Despite these operational strengths, Sammons believes service remains the most important measure of success in the fronting market.

“In practice, agility and flexibility means solutions are tailored to each client’s strategy, risk appetite and long-term objectives.”

Integrated reinsurance expertise is also central to HDI’s strategy. Combining fronting, reinsurance and alternative risk transfer solutions helps clients improve capital efficiency, build more sophisticated programmes and access broader market capacity.

Market trends are influencing how captives evolve. Traditional multinational property and casualty captives are increasingly incorporating additional lines of business. Organisations are retaining a wider range of risks to improve solvency calculations and increase capital efficiency.

HDI is also seeing growing demand from organisations facing complex, emerging or difficult-to-place risks. Structured and hybrid solutions that combine captive fronting with alternative risk transfer mechanisms are becoming increasingly attractive.

Maintaining underwriting discipline within customised arrangements is essential. HDI separates underwriting decisions from programme structuring while ensuring close collaboration between specialist teams. Experienced underwriters remain responsible for pricing and risk selection, while captive, alternative risk transfer and operations specialists focus on programme design and delivery.

Capital efficiency has become another major priority. Organisations are increasingly focused on reducing trapped capital and exploring alternatives to traditional collateral structures. Where letters of credit and parental guarantees once dominated, clients are now considering options such as surety bonds, asset-backed trusts and cash trusts to improve balance-sheet efficiency and programme flexibility.

Looking ahead, HDI believes it is well positioned to support greater captive activity if proposed UK captive reforms proceed. Sammons highlights recent investment in dedicated service teams and a strong UK servicing hub.

Captives remain central to HDI’s broader alternative risk transfer strategy. Sammons describes them as a gateway to more advanced and customised risk financing solutions.

These capabilities are increasingly valuable for unconventional and difficult-to-place risks. HDI combines underwriting expertise, global network capabilities and alternative risk transfer resources to help clients structure and retain risks that might not fit traditional insurance markets.

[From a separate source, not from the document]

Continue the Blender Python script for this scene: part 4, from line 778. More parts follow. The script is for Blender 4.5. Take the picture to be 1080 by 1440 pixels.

Captives are also expected to play a growing role in sustainability initiatives and energy transition risks. As organisations address exposures linked to renewable energy, ESG objectives and carbon-related liabilities, captives can provide a mechanism for retaining risk, gathering data and supporting long-term strategies.

In areas where commercial insurance capacity remains limited, captives offer flexibility and control while helping generate the data required for broader market participation. Sammons points to a client initiative incorporating carbon credits into claims settlement, illustrating how captives can support evolving sustainability objectives.

For HDI, the future of captive insurance lies in combining global capabilities, integrated risk transfer expertise and responsive service. While technology, infrastructure and scale contribute to success, Sammons believes exceptional service remains the most important factor in helping clients achieve evolving risk management and financing goals.